転職エージェントを舞台にした異色のドラマが始まった。成田凌主演、小芝風花がヒロインを演じる『転職の魔王様』(カンテレ)だ。大手広告代理店に新卒で入社するも、上司からパワハラを受け体調を崩し、3年もたたずに退職した未谷千晴(小芝風花)は、叔母の落合洋子(石田ゆり子)が社長を務める転職エージェント『シェパードキャリア』でキャリアアドバイザーの来栖嵐(成田凌)に出会う。とにかく口が悪く、何でもズバズバ言う来栖だが、求職者を内定に導く腕は確かで、「転職の魔王様」と呼ばれている。

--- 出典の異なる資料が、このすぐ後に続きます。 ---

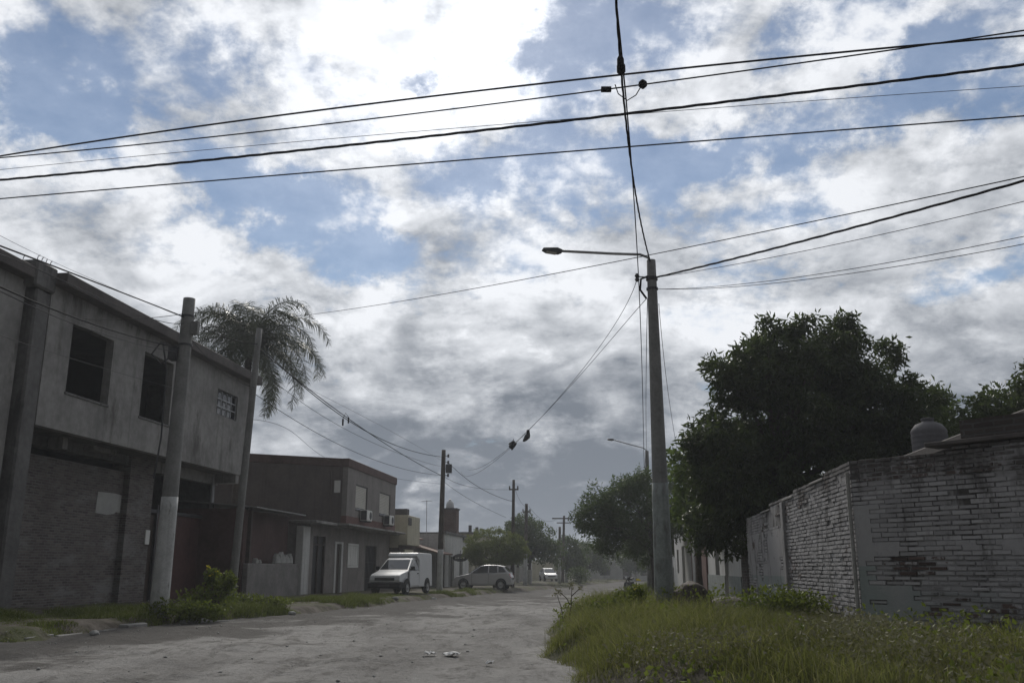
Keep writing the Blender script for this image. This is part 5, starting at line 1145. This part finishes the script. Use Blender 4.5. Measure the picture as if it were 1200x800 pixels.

私は“転職エージェント”という言葉に敏感に反応してしまう。私も千晴にやや境遇が似ていて、パワハラによる短期離職をした際、複数の転職エージェントに登録したことがある。そこでキャリアアドバイザーは私の履歴書に目を落とすやため息をついたり、「短期離職は傷もの」なんて言われたり、「あなたは市場価値がない」「土俵にすら立っていない」なんて切り捨てられたりした。

さらに、やりたい仕事を諦めて、「求人が多い営業かエンジニア職に応募する気になったらまた来て、そうでなければ紹介できない」と言われ、サポートは受けられなかった。こんな経験があるため、転職エージェントにトラウマがあるのだ。

千晴は、魔王様との初めての面談で、「高望みするつもりはないです。このまま働いてない期間が長くなるのは致命的だと思うので」「どんな業界でもどんな会社でもいいので私を必要としてくれる所でとにかくすぐ働きたいんです。未経験の仕事でも全然かまいません」と言う。すると、魔王様は容赦なく言い放つのだ。

「何か勘違いしていませんか。未経験業界に行くなら25歳の今年がタイムリミットと言われています。求人企業の多くが転職者に求めるのは即戦力です。未経験でも許されるのは就活中の学生か25歳以下で高い適応力と高いポテンシャルのある人だけ。それでもあなたは未経験でもかまわないと平気で言えますか。さらに言えば経験業種であっても転職限界年齢は35歳。女性の場合30歳といまだに言う人もいます」

うわああーーキターーーー。めちゃくちゃ既視感!デジャヴ。これぞザ・転職エージェント。私も千晴と同じくらいの年齢の時に転職活動をしていたが、本当にそのまま同じことを言われた。いやこれ、魔王様のセリフ全然オーバーじゃない。現実の転職エージェントもこんなもん(※あくまで私が経験したケース)。

そしてそれに対し、「それって性差別では?」といぶかしむ千晴に、魔王様は転職エージェントの宿命ともいえる現実をドストレートに伝えるのだ。